The Wall Street Journal reports:
Almost every day when they get home from school, Gracie, age 16, and Sarah, age 14, open the app Houseparty, where they can video chat with to up to seven of their friends at once. The sisters, who live in Danville, Calif., use it to socialize and collaborate on homework, for 15 minutes to an hour. When they first open it they may be chatting with just one friend, but everyone they’re connected to on Houseparty gets a push alert that they’re “in the house,” and, soon enough, the room fills up. It might even spill over into other rooms, growing organically, just like a real house party.
Teens have been hanging out online for 20 years, but in 2017 they’re doing it on group video chat apps, in a way that feels like the real thing, not just a poor substitute.

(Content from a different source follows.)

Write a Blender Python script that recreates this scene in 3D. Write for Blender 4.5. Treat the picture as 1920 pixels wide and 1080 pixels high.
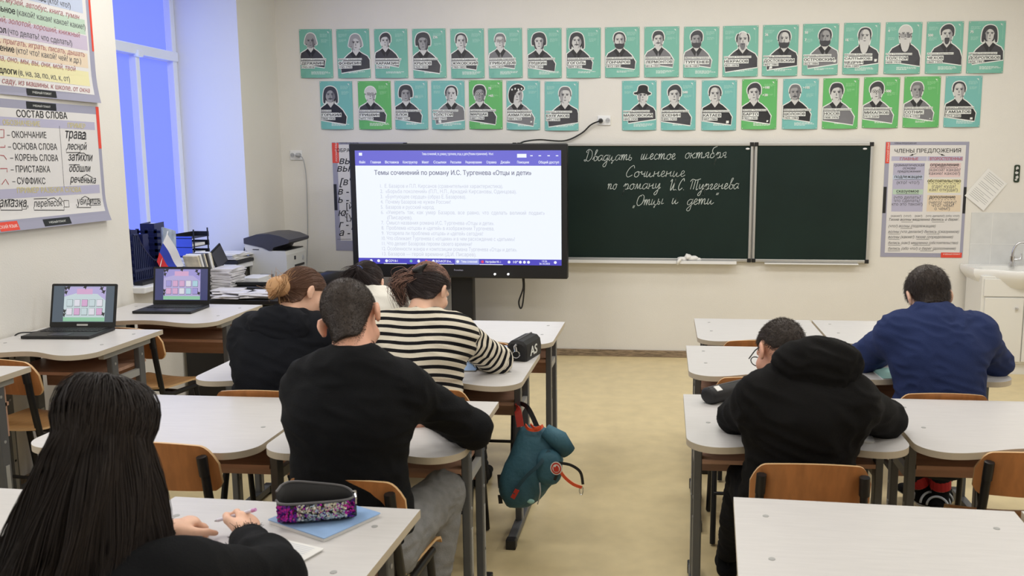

Ranging in age from adolescents to their early 20s—the group loosely defined as “Generation Z”—these young people are leaving the apps open, in order to hang out casually with peers in a trend some call “live chilling.”
There's more:
In 2015, the Pew Research Center reported 73% of U.S. teens have access to a smartphone, and that figure is growing. Those teens are checking their phones on average more than 80 times a day, according to Deloitte.
It isn’t just that teens have phones, and that the infrastructure required to handle multiple simultaneous video streams is more accessible to developers than ever. It is also that teens aren’t getting out to socialize in real life like they once did. One in three teens told Pew that they hang out with friends outside of school less often than “every few days.”
That bad?
The net effect, says Ms. Odiaga, is that teens are spending more time indoors, and are less active, than ever. Studies examining time use since 1965 show a significant decline in active time accelerating in the mid-1990s, to the point that young people today are sedentary for more than 10 hours a day, says Ms. Odiaga. We’re at the point now, she adds, that the technology is also driving the trend.
Anytime a technology becomes a more perfect replacement for real interaction, it is a double-edged sword that may leave users that much more inactive and isolated. In adults, heavy social media use has been linked to depression. No one has yet studied the effects of the new video chat apps on teenage moods.
The sedentary generation in the news.